START INPUT ROWS

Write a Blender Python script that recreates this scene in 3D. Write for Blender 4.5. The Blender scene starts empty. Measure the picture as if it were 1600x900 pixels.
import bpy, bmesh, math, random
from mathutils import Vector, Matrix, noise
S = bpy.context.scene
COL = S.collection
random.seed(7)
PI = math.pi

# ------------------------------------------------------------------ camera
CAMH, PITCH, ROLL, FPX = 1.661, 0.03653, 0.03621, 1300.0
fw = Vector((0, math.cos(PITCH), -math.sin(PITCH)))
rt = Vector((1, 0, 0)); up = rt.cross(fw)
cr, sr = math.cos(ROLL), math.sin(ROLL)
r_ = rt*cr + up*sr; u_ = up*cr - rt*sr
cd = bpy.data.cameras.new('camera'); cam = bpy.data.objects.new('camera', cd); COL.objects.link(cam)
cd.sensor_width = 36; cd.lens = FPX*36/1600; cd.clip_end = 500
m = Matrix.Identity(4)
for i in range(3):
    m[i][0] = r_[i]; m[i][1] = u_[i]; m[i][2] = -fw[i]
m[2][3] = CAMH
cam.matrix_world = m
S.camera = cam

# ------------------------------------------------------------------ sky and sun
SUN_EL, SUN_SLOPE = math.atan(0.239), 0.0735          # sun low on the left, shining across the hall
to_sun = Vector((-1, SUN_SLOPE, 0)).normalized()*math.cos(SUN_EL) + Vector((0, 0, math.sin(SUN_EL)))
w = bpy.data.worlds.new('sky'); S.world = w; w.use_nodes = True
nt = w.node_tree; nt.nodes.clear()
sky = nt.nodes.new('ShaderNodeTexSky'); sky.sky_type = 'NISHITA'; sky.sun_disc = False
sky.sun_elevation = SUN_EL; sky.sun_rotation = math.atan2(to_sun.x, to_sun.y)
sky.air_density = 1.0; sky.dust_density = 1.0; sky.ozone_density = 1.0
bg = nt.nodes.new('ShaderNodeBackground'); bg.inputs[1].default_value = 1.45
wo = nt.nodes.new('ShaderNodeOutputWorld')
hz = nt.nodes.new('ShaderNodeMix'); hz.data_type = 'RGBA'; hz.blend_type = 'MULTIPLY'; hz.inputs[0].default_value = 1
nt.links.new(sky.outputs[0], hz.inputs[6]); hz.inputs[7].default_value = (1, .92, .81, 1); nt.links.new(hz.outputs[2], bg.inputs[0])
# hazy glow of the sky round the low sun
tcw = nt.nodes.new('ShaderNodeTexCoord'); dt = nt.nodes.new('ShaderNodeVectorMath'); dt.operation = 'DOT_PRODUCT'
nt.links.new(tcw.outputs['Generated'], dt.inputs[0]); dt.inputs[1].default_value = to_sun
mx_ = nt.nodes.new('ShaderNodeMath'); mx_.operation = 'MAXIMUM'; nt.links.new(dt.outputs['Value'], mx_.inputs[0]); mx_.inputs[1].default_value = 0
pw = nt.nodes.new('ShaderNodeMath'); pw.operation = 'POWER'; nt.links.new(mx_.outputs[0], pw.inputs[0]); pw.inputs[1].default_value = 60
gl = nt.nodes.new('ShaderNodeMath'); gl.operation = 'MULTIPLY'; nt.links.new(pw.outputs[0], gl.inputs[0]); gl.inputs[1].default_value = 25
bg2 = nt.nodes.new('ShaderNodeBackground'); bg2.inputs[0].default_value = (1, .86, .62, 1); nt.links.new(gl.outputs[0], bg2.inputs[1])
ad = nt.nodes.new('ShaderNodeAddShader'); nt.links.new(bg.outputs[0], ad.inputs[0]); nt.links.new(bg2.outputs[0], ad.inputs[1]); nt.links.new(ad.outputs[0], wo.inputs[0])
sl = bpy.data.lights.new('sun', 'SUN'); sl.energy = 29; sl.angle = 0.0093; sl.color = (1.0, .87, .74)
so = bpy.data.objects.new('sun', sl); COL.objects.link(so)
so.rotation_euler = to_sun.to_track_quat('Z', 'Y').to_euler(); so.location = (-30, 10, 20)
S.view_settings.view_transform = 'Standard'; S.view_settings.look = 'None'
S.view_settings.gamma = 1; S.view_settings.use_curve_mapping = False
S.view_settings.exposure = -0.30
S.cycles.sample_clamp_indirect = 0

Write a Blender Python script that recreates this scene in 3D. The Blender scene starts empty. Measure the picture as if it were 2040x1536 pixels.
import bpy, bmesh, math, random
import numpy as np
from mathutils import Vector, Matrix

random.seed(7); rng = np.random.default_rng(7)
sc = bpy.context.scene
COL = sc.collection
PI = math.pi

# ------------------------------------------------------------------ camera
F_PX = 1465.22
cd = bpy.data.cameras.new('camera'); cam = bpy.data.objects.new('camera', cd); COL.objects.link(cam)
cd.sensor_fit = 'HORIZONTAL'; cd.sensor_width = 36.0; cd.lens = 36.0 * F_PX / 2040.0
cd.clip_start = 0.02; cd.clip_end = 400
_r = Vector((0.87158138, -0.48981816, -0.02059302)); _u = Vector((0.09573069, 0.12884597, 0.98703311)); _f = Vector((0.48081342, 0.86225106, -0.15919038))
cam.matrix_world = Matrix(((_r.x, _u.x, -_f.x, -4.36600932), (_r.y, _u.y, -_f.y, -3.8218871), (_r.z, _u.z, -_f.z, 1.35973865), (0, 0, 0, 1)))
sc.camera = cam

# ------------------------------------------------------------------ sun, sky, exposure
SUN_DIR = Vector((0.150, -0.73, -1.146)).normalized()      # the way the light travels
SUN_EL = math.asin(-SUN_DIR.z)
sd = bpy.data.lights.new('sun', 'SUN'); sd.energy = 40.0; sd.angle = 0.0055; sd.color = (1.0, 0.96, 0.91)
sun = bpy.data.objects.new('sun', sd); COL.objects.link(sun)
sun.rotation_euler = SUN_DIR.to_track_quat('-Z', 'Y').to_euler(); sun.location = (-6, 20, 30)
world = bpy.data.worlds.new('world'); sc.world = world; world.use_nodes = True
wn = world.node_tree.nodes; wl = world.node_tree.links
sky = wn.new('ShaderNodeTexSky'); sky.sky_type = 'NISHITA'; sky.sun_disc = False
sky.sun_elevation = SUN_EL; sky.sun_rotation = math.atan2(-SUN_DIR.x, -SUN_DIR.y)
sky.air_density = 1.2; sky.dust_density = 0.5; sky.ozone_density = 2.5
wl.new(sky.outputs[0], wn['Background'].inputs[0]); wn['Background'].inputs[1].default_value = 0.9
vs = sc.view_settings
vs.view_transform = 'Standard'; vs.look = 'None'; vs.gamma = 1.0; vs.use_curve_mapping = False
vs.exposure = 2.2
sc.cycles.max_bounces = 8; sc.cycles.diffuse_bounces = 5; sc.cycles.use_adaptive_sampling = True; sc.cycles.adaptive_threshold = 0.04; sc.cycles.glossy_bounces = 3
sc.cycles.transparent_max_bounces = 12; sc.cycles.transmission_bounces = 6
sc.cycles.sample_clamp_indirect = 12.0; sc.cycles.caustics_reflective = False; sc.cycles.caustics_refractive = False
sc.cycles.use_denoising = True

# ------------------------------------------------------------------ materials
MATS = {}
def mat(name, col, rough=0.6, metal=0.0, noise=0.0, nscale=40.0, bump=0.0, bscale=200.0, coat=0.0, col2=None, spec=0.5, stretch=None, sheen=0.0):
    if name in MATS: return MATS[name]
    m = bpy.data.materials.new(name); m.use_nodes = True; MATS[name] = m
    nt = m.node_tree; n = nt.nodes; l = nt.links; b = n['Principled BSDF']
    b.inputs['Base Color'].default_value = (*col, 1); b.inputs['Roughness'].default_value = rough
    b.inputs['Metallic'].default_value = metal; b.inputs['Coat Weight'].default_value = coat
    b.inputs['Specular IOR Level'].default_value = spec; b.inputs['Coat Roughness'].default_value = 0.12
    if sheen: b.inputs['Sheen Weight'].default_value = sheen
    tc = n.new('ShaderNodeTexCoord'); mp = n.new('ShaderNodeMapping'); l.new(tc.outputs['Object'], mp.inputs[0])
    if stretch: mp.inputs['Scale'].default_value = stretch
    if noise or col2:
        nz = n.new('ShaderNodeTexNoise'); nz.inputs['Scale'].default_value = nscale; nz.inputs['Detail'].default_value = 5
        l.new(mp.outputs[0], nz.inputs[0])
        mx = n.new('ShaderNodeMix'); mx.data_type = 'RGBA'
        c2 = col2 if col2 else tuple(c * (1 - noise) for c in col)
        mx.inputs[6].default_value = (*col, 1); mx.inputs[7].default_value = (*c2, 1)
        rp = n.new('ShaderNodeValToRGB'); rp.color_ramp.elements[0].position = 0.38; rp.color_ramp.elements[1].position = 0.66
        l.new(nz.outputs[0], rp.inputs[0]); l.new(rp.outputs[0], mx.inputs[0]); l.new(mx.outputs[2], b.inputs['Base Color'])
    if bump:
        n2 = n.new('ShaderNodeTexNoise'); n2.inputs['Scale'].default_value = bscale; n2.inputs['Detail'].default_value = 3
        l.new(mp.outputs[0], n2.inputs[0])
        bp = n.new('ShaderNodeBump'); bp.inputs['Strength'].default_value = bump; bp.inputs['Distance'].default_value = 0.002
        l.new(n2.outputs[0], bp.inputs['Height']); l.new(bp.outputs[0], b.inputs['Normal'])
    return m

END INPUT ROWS

[TASK INSTRUCTIONS] Pick out each line containing the string "empty" and copy it.

[TASK OUTPUT]
Write a Blender Python script that recreates this scene in 3D. Write for Blender 4.5. The Blender scene starts empty. Measure the picture as if it were 1600x900 pixels.
Write a Blender Python script that recreates this scene in 3D. The Blender scene starts empty. Measure the picture as if it were 2040x1536 pixels.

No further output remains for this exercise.